The greatest opportunity to influence the direction of the Boston Public Schools is through an elected school committee. By listening to what candidates say in the run-up to the election, and by using our vote to support the ideas we want to see expressed, we can join with other like minded individuals to achieve the kind of School Committee and school system we want.
When people are “appointed” it tends to be for a reason…they agree with the view of the person who has appointed them or they are afraid not to agree! As a charter school operator with a self-selected school committee, she knows that she can send any teacher who might disagree with her into the abyss! They have no rights! So, of course it works for her!
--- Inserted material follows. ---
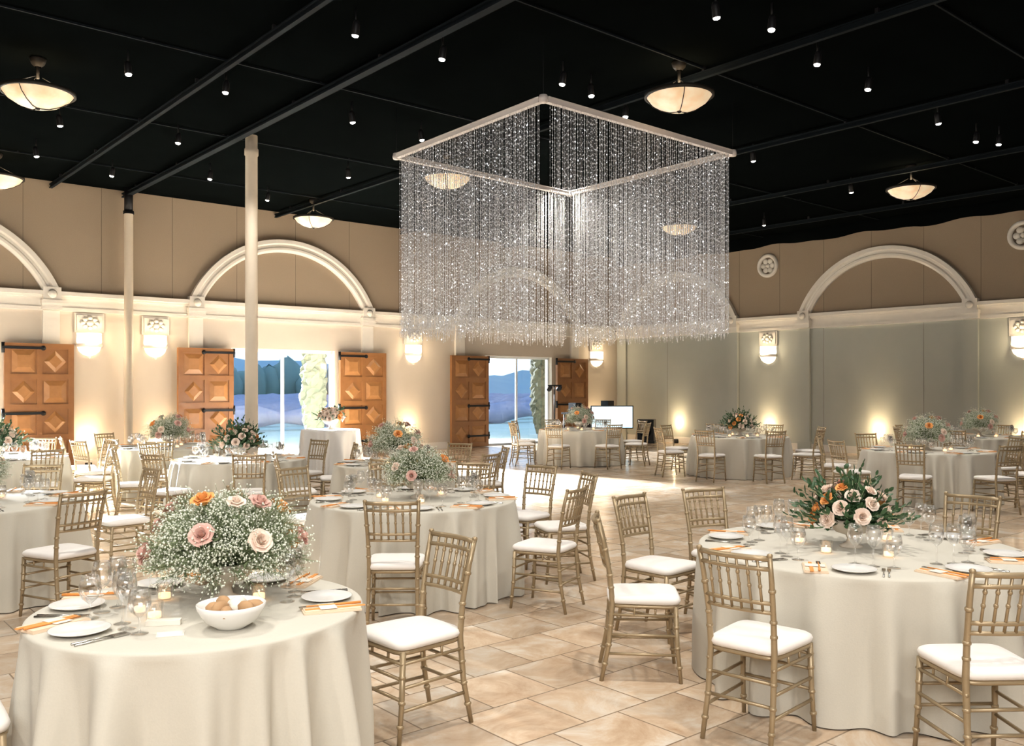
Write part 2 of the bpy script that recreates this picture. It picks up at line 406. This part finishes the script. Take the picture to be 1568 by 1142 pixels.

In most cases this does not work out to be in the best interest of the group as a whole. This is clearly demonstrated by the Boston School Committee and the Citizens of Boston again and again! Ms. Campbell will fit right in! As the Boston School Committee continues to pontificate their “leadership” abilities and talk about “moving forward” without reflecting on past foibles, I can’t help but feel things are spiraling downward.
Parents and families are frustrated and feel they have no voice. Guess what? They don’t! Even the ability protest has been taken away from them! The absurdity of thinking you can move a neighborhood school across towns and maintain the same teacher/student community is just one example of how out of touch the Boston School Committee is.
In order for people to work as a “cohesive group” in the best interest of children, everyone has to win a little. The current Boston School Committee has forgot this. The schools are in the current mess because seven appointed people, many with what I would consider, financial conflicts of interest, are making the decisions for all of us.